Don't get me started on the Art Institute—I am not a fan of the newish photo curator. The rest of the place is of course top-notch.

mdarnton
22-Sep-2015, 08:07
Yes, visit me! I can see the front steps of AIC from my shop window, so it's not out of the way. http://darntonviolins.com and http://darntonhersh.com
My first hotel choice is the Hotel Burnham, http://www.burnhamhotel.com/ , but I don't know if it's expensive or not. I've stayed there a couple of times for fun. It's a nicely-remodeled landmark office building.

Water taxi
Art Institute
Central Camera
are all good.

For photography, close by, there's also
Gage Gallery (documentary photography)-- http://www.roosevelt.edu/gagegallery
Columbia's Museum of Contemporary Photography-- http://www.mocp.org/
If you're into Leicas, but not close to me, http://www.tamarkin.com/

Merg Ross
22-Sep-2015, 15:07
Randy, Kirk, Richard & Michael -

This is exactly the information I was looking for.

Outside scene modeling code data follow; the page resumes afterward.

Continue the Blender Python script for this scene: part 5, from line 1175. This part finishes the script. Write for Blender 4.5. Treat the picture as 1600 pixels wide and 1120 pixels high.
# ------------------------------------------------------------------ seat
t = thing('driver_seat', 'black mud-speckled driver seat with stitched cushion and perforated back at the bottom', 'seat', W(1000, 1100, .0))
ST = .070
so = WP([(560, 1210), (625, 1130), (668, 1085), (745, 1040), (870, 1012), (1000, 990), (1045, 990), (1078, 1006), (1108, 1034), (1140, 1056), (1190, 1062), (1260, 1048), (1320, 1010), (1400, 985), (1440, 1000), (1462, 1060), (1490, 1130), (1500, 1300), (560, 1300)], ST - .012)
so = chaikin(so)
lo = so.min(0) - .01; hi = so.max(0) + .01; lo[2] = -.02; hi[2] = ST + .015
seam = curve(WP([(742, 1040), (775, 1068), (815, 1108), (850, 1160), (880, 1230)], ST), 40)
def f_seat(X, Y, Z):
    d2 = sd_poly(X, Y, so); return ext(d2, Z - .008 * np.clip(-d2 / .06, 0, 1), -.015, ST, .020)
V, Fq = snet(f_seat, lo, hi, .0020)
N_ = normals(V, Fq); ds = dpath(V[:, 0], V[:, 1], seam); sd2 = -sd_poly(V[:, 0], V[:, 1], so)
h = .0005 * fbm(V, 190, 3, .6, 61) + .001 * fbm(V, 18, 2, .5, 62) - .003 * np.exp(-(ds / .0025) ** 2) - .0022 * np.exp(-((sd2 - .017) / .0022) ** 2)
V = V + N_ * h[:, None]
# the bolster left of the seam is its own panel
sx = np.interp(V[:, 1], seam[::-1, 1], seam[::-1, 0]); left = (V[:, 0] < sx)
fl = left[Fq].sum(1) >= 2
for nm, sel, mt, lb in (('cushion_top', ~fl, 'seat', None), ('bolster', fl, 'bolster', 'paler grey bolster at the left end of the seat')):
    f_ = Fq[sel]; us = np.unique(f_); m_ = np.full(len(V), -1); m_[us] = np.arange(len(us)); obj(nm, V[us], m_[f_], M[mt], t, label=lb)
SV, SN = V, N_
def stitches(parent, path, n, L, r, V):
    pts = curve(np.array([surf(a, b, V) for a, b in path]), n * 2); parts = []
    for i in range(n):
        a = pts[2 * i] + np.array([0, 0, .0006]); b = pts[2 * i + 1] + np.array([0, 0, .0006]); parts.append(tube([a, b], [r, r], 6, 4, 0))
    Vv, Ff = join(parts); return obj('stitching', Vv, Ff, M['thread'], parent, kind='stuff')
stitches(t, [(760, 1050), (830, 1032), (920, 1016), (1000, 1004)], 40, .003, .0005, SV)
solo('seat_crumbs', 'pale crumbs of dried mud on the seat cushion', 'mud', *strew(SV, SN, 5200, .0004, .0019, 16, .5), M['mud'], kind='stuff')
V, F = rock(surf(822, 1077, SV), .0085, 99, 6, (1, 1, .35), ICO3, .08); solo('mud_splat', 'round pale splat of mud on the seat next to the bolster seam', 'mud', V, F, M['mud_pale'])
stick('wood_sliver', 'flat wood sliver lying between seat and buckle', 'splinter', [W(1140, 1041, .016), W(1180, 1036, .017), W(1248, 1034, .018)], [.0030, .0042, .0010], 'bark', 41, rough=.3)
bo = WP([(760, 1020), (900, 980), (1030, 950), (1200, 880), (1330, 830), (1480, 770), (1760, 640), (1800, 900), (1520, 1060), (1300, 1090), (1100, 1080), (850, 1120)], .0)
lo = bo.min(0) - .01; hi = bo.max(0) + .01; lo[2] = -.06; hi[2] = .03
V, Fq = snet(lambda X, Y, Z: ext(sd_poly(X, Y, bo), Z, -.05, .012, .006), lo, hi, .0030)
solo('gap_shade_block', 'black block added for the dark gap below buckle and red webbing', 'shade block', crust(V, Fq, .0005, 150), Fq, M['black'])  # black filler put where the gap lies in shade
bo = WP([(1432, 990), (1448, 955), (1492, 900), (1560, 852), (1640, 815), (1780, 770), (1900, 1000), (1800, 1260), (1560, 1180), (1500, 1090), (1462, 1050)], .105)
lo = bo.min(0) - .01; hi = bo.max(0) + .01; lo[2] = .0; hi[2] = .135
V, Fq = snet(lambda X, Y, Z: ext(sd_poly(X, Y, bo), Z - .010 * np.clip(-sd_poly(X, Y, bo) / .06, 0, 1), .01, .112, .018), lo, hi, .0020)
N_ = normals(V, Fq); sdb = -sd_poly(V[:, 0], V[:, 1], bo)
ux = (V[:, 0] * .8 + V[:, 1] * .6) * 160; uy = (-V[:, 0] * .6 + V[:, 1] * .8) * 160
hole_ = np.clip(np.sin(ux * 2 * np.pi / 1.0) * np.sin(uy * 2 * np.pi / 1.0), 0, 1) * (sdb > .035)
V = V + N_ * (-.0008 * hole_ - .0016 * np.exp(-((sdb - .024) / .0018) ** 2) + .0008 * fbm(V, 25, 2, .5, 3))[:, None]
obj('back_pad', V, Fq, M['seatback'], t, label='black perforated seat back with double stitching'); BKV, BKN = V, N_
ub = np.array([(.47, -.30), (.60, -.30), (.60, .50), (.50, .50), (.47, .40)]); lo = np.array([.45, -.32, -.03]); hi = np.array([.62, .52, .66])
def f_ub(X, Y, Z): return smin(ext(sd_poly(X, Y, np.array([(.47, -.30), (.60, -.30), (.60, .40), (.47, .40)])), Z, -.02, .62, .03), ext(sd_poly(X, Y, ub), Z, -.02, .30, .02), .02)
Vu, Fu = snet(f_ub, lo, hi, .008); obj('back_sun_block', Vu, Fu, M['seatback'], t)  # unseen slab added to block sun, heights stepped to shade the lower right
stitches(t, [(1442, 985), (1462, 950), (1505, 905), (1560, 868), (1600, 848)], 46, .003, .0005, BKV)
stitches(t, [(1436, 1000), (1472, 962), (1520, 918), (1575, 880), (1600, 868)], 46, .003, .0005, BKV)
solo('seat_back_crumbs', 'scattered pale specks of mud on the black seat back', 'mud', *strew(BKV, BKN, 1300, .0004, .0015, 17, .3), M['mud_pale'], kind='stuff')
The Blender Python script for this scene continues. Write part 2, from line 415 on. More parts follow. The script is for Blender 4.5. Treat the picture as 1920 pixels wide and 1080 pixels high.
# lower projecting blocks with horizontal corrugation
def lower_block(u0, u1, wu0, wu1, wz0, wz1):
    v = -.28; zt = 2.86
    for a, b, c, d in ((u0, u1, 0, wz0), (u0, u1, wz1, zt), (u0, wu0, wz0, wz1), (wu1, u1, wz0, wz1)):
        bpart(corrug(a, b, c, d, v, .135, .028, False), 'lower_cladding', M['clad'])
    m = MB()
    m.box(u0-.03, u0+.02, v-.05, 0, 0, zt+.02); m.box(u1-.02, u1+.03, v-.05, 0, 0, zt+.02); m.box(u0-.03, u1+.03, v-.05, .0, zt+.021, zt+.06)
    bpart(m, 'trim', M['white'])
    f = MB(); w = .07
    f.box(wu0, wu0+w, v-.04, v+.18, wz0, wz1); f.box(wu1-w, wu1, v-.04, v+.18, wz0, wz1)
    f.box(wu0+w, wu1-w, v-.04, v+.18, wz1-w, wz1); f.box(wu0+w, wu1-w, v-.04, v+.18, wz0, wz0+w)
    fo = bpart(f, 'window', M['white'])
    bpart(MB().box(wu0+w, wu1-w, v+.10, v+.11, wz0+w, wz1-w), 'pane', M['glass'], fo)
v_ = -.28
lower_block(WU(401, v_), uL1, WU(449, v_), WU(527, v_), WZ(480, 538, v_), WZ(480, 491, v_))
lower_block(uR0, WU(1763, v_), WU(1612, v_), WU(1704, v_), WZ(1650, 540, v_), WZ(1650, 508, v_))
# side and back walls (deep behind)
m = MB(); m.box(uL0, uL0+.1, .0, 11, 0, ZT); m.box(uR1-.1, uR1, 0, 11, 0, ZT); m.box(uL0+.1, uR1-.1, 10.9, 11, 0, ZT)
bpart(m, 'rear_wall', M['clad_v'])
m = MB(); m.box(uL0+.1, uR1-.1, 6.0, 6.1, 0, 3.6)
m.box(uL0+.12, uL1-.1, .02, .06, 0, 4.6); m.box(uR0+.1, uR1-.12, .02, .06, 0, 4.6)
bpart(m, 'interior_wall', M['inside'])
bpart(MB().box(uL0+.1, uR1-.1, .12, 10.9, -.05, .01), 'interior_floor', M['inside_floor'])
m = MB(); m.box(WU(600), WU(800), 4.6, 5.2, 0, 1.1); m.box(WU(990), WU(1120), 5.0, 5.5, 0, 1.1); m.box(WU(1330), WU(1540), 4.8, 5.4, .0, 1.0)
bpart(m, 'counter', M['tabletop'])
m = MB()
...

Thank you all very much for the tips!

Unfortunately, we have had to revise our schedule and it now only includes NYC for October with Chicago on the calendar for Spring. I have noted your suggestions for when the time comes.

Merg

Richard Wasserman
22-Sep-2015, 15:14
Spring can be a very nice time to visit. I hope you'll let us now when your coming

Merg Ross
22-Sep-2015, 15:50
Spring can be a very nice time to visit. I hope you'll let us now when your coming

Richard, will do.

I was wondering re the AIC if you are familiar with the name Hugh Edwards. He was Curator of Photography from 1959 to about 1970. I met him by accident at Eastman House in 1959 and it was the beginning of a long friendship. Hugh was a curator with an understanding and appreciation of different genre of photography and I suspect responsible for obtaining much of the quality work presently in the collection. And he did it with only a high school education!

Richard Wasserman
22-Sep-2015, 16:12
Merg,

I know of Hugh Edwards by name only. He is a bit before my time. I am more familiar with the work of David Travis who was photo curator from 1972-2008. He had a large role in forming my aesthetic outlook as a photographer. Mathew Witkovsky is the current curator and seems to be interested in the most contemporary of contemporary photography. To me the work tends to the boring and banal, which of course can often be the point, but it often leaves me cold and bored. I like involvement and commitment in pictures. I've met Mr. Witkovsky socially and he is a very pleasant fellow, but we certainly don't share the same taste in art. It could be that the world has moved on and I have been left in the dust...

richardman
22-Sep-2015, 20:44
Palmer House is amazingly beautiful. Definitely worth the consideration. It's only about 3 blocks or so from the Art Institute and a block from Central Camera, which still carries large format stuff!